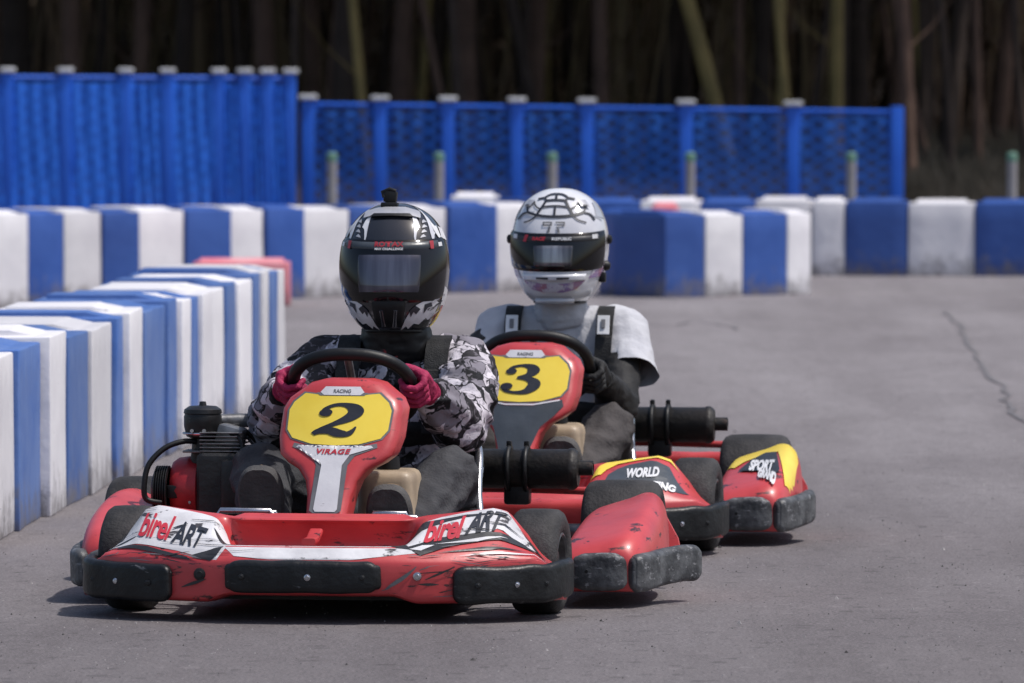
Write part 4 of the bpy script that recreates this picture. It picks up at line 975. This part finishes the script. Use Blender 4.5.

□ □ □

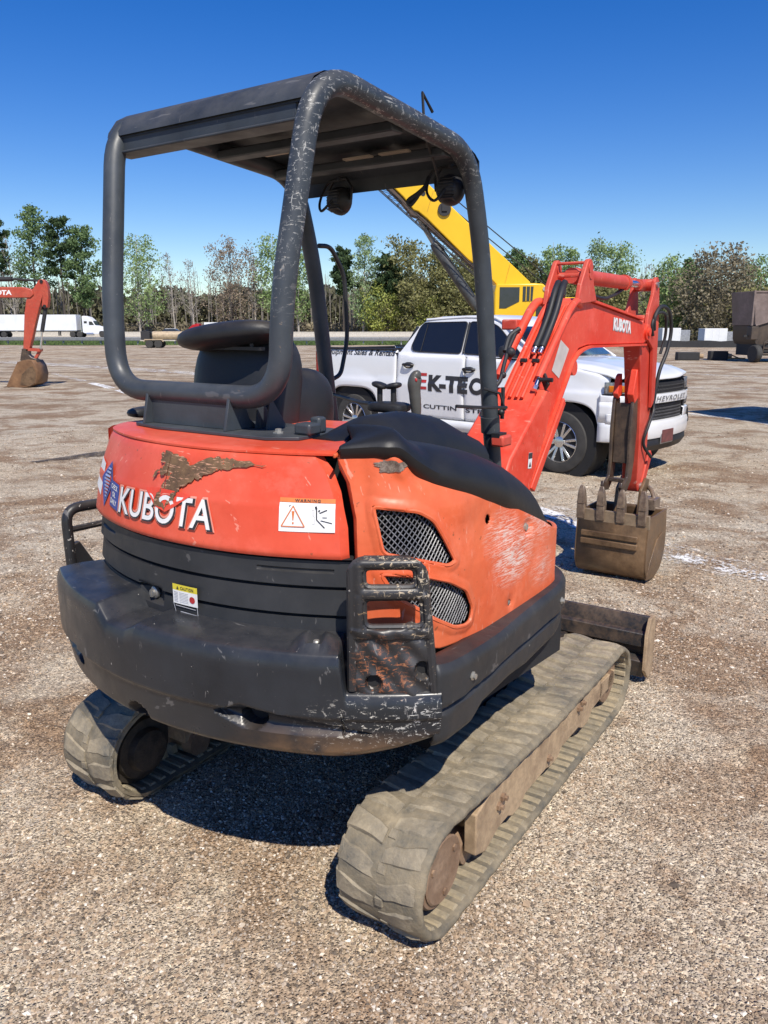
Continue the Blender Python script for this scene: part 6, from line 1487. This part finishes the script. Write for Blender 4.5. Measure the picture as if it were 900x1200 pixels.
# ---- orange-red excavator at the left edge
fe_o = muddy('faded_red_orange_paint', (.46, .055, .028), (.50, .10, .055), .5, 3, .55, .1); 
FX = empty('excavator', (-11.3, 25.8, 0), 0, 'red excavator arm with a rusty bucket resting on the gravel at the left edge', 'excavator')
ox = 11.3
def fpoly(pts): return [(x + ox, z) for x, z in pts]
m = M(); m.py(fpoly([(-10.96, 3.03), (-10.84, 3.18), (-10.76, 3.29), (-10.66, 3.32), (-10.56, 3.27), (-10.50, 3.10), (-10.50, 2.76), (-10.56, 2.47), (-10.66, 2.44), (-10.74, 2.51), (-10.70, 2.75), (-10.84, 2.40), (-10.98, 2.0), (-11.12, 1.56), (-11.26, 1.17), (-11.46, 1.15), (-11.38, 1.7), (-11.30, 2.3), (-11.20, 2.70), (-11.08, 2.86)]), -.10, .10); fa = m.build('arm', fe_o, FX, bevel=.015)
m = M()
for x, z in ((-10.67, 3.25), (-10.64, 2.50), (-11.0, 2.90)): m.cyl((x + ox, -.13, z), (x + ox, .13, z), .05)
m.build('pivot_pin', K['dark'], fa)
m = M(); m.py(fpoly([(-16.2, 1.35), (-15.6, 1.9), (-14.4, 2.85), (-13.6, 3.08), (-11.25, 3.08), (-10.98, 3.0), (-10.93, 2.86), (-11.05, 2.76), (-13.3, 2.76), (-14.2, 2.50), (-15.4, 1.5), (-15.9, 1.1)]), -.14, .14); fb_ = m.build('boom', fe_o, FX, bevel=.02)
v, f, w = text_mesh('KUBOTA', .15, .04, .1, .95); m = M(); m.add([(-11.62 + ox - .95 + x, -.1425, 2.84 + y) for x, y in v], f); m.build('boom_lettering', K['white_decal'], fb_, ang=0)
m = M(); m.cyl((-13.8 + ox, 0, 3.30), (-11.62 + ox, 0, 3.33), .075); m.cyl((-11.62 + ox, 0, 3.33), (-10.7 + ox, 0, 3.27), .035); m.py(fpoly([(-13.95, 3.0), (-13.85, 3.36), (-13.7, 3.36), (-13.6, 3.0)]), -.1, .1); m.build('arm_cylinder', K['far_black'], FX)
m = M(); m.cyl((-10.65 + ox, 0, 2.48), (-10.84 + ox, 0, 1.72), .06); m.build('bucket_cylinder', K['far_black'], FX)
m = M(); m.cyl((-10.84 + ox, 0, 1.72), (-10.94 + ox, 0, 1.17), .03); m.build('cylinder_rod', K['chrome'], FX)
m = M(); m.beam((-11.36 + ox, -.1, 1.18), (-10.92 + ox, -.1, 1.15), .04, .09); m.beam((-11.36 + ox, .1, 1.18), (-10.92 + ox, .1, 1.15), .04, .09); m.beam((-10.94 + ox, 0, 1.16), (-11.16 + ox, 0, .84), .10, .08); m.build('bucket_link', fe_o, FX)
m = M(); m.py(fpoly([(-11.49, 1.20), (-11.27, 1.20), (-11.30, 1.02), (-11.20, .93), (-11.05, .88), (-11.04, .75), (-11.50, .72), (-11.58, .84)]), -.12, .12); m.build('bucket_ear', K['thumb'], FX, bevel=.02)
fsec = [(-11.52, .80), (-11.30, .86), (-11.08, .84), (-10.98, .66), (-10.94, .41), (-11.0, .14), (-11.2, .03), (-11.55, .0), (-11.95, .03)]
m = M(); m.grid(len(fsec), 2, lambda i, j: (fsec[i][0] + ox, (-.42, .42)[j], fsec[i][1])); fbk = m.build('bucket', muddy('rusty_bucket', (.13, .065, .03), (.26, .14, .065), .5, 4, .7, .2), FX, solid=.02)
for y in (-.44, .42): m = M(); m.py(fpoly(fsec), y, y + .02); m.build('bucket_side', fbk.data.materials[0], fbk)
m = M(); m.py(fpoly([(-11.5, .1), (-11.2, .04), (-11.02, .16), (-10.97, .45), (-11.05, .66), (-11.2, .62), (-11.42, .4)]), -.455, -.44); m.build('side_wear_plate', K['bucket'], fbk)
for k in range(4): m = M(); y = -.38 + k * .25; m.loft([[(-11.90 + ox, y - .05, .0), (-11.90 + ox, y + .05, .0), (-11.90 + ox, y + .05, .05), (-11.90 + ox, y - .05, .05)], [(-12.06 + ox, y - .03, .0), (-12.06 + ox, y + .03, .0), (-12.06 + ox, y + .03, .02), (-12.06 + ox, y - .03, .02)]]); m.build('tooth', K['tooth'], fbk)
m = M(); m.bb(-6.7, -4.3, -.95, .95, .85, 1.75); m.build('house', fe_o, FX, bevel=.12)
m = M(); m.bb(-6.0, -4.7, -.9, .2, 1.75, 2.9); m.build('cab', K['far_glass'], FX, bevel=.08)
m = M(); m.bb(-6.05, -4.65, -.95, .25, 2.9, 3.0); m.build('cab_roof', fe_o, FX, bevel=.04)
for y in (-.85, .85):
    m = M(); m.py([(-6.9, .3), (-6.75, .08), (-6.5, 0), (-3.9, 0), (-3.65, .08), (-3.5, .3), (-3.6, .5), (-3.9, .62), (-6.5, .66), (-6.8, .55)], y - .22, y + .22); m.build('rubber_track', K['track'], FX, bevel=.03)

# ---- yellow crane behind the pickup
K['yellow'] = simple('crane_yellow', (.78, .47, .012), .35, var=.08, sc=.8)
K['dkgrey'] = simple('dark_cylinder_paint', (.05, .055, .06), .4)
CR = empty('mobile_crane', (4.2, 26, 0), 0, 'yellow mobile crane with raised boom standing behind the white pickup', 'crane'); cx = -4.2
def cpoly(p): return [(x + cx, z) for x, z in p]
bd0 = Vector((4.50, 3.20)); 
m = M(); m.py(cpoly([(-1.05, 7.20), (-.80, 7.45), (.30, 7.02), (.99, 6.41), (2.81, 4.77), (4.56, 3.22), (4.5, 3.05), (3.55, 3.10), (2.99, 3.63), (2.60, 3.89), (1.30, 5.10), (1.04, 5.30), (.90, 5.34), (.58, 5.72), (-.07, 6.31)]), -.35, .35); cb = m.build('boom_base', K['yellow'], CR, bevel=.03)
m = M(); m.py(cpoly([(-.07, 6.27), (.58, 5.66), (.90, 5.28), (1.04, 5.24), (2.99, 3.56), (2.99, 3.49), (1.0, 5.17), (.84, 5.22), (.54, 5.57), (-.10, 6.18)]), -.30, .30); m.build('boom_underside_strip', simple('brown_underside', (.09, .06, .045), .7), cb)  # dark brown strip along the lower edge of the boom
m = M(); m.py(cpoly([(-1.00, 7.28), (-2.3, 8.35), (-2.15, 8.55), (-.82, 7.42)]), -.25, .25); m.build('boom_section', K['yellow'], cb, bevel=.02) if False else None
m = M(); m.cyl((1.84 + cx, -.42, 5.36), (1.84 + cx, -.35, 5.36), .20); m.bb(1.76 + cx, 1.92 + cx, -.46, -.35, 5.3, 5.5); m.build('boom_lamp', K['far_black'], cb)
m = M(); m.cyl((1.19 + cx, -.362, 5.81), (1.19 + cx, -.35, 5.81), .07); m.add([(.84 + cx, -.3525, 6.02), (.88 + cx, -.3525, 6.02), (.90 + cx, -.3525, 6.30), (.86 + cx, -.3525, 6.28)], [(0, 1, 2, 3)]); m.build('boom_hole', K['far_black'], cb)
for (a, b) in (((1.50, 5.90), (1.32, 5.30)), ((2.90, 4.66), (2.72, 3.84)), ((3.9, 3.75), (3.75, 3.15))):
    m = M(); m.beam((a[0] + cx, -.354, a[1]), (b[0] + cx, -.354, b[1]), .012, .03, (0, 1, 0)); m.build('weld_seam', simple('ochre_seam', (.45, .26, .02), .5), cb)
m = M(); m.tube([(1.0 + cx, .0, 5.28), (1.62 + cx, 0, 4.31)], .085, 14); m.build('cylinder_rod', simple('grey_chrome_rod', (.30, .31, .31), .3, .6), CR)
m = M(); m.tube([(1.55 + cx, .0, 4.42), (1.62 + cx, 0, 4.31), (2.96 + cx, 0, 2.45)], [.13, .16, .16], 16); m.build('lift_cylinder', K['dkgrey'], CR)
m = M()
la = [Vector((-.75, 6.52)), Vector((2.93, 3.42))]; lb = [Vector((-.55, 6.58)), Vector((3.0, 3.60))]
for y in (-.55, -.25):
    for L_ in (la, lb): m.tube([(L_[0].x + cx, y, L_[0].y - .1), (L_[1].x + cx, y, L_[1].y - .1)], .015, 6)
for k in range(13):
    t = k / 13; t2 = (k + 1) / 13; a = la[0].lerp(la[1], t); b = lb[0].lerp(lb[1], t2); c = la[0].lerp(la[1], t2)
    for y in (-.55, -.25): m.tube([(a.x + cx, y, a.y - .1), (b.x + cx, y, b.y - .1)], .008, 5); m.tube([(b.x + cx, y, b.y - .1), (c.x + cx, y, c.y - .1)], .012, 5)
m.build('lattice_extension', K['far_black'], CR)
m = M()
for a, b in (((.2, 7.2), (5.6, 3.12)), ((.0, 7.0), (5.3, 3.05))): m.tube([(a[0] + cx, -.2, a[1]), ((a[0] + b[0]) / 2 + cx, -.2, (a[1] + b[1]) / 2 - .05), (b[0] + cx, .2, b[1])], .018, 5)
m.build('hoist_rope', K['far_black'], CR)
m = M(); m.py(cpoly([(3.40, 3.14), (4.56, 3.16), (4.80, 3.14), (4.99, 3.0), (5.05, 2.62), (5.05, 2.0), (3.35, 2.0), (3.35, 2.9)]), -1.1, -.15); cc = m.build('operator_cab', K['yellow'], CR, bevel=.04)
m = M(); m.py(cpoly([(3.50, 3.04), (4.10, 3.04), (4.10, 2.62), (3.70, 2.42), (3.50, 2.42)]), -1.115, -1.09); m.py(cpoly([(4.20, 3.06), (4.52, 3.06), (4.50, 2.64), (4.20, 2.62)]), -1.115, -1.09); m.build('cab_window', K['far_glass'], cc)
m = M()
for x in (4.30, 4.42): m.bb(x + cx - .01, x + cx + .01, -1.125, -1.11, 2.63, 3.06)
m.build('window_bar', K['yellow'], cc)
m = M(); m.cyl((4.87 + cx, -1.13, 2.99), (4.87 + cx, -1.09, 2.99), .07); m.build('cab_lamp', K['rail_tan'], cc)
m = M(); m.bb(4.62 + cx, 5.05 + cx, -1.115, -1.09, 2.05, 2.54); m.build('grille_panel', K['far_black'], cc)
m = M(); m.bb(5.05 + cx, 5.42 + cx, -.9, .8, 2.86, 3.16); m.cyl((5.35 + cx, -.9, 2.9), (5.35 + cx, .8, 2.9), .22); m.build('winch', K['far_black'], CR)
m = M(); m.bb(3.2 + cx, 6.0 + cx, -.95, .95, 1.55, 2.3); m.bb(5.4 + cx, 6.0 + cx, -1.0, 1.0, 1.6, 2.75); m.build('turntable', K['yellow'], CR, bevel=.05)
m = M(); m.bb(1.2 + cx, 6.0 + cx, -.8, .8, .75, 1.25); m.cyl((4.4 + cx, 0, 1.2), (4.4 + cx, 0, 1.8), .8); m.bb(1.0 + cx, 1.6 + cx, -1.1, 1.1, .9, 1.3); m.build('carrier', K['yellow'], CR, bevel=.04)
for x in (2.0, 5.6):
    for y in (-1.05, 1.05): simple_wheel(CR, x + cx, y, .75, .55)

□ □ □

* What the task asks: Filter for "picture". Return all lines that hold it.

* Response:
Write part 4 of the bpy script that recreates this picture. It picks up at line 975. This part finishes the script. Use Blender 4.5.
Continue the Blender Python script for this scene: part 6, from line 1487. This part finishes the script. Write for Blender 4.5. Measure the picture as if it were 900x1200 pixels.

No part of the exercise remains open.